In C++, What are the random digits that are displayed after giving setprecision() for a floating point number?

Note: After setting the fixed flag.

example:

float f1=3.14;
cout < < fixed<<setprecision(10)<<f1<<endl;

we get random numbers for the remaining 7 digits? But it is not the same case in double.

+1  A: 

They're not really "random" -- they're the (best available) decimal representation of that binary fraction (will be exact only for fractions whose denominator is a power of two, e.g., 3.125 would display exactly).

Of course that changes depending on the number of bits available to represent the binary fraction that best approaches the decimal one you originally entered as a literal, i.e., single vs double precision floats.

Not really a C++ specific issue (applies to all languages using binary floats, typically to exploit the machine's underlying HW, i.e., most languages). For a very bare-bone tutorial, I recommend reading this.

Alex Martelli
+4  A: 

Two things to be aware of:

  1. floats are stored in binary.
  2. float has a maximum of 24 significant bits.
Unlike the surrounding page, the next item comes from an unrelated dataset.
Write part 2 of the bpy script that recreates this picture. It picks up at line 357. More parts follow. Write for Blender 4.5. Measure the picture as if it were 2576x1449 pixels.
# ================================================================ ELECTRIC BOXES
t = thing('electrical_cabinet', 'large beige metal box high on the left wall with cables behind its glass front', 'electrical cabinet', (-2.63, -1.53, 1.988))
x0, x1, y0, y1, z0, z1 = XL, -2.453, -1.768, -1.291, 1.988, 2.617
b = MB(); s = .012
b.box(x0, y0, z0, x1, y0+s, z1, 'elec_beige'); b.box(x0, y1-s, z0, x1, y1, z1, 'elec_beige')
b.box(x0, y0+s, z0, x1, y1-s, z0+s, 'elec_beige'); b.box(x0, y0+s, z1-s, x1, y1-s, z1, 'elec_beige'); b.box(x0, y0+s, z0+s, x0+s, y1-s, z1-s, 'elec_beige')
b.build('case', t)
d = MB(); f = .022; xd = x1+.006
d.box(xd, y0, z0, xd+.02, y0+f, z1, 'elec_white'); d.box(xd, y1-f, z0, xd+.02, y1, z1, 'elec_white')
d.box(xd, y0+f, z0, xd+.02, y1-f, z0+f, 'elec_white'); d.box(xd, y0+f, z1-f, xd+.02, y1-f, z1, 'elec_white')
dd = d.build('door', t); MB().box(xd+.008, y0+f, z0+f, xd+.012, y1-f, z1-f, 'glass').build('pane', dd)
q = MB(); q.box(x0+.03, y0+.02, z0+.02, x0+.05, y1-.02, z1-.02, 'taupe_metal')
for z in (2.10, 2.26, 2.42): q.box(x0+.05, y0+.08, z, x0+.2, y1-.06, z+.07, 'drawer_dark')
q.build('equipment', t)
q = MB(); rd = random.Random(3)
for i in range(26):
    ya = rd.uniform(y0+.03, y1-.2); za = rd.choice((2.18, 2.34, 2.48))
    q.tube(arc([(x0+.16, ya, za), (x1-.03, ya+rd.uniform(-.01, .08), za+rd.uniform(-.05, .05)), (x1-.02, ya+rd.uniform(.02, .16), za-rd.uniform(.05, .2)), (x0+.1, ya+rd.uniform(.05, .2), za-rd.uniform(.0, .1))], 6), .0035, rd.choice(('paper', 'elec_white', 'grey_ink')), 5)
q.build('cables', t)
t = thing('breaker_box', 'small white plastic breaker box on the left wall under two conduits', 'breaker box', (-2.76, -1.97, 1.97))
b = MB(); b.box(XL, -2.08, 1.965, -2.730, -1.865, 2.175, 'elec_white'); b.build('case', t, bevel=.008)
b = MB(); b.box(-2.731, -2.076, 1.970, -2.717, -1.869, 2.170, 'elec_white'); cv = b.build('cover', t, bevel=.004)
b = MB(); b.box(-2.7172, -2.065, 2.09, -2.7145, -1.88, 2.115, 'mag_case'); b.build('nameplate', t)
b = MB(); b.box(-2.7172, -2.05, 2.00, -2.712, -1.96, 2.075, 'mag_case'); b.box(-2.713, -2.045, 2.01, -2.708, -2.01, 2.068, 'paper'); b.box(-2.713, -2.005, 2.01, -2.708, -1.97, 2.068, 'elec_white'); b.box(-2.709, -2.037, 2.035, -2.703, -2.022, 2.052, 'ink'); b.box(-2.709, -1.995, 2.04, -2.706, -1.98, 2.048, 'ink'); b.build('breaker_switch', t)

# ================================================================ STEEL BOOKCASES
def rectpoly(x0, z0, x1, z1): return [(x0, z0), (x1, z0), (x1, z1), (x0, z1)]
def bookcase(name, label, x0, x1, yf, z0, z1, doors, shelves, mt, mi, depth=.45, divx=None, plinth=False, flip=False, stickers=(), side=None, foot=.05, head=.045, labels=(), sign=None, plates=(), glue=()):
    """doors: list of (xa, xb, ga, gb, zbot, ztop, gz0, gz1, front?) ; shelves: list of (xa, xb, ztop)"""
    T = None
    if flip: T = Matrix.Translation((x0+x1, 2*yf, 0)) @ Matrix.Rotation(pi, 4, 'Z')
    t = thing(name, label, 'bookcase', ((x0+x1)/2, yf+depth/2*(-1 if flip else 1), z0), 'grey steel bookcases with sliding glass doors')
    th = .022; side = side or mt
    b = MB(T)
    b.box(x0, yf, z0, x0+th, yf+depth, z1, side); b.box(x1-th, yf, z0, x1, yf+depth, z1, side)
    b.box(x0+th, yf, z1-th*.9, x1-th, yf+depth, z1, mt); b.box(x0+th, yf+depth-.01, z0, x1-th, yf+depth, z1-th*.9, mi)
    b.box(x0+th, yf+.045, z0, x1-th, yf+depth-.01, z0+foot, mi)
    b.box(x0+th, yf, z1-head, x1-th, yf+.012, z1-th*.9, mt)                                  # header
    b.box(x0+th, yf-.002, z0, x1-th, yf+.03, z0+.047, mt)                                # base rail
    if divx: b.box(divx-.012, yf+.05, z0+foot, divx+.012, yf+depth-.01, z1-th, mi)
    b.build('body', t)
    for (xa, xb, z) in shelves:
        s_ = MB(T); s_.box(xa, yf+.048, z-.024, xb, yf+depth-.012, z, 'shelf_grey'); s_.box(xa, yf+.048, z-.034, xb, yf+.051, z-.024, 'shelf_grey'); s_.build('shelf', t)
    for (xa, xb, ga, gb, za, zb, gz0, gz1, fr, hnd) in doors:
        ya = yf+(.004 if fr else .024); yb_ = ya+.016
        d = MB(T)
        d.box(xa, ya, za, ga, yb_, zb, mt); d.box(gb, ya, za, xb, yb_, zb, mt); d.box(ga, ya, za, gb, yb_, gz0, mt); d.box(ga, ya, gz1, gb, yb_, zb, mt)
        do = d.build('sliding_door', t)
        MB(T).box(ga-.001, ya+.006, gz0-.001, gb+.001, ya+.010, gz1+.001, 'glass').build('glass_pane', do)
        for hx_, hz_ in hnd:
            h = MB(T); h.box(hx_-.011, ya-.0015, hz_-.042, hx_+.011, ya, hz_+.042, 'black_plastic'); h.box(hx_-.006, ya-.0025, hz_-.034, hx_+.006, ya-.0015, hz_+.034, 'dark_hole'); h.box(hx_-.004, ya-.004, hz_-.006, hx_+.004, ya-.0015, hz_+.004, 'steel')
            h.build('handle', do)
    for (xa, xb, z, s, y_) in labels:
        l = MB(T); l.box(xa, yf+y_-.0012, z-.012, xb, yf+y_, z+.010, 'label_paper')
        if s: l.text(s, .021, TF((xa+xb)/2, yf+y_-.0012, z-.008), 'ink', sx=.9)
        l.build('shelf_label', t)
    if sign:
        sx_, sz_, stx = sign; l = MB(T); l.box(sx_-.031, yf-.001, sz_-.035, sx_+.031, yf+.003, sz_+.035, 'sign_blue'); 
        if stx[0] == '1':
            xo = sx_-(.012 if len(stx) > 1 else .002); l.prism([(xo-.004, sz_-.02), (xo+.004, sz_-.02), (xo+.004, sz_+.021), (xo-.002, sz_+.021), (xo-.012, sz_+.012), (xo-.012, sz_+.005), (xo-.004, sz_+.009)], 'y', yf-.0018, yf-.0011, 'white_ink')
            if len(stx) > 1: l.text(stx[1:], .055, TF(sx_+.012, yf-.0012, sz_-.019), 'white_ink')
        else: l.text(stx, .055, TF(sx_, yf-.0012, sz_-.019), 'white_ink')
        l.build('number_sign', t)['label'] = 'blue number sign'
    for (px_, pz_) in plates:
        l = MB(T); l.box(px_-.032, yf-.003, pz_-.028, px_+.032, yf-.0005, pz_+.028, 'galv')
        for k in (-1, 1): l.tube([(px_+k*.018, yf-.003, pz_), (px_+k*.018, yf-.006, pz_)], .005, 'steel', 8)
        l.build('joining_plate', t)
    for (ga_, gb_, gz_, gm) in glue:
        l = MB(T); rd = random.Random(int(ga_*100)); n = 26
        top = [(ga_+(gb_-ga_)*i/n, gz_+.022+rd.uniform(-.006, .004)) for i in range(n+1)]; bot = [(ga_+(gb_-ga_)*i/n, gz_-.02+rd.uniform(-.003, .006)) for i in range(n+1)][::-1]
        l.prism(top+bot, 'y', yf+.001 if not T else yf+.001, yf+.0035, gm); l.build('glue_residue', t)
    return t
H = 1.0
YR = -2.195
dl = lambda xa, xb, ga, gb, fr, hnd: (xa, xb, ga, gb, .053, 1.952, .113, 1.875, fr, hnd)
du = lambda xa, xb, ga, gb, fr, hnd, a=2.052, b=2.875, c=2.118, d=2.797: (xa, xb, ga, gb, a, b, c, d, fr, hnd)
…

This is equivalent to 7.22 significant digits.

So, to your computer, there's no such number as 3.14. The closest you can get using float is 3.1400001049041748046875.

double has 53 significant bits (~15.95 significant digits), so you get a more accurate approximation, 3.140000000000000124344978758017532527446746826171875. The "noise" digits don't show up with setprecision(10), but would with setprecision(17) or higher.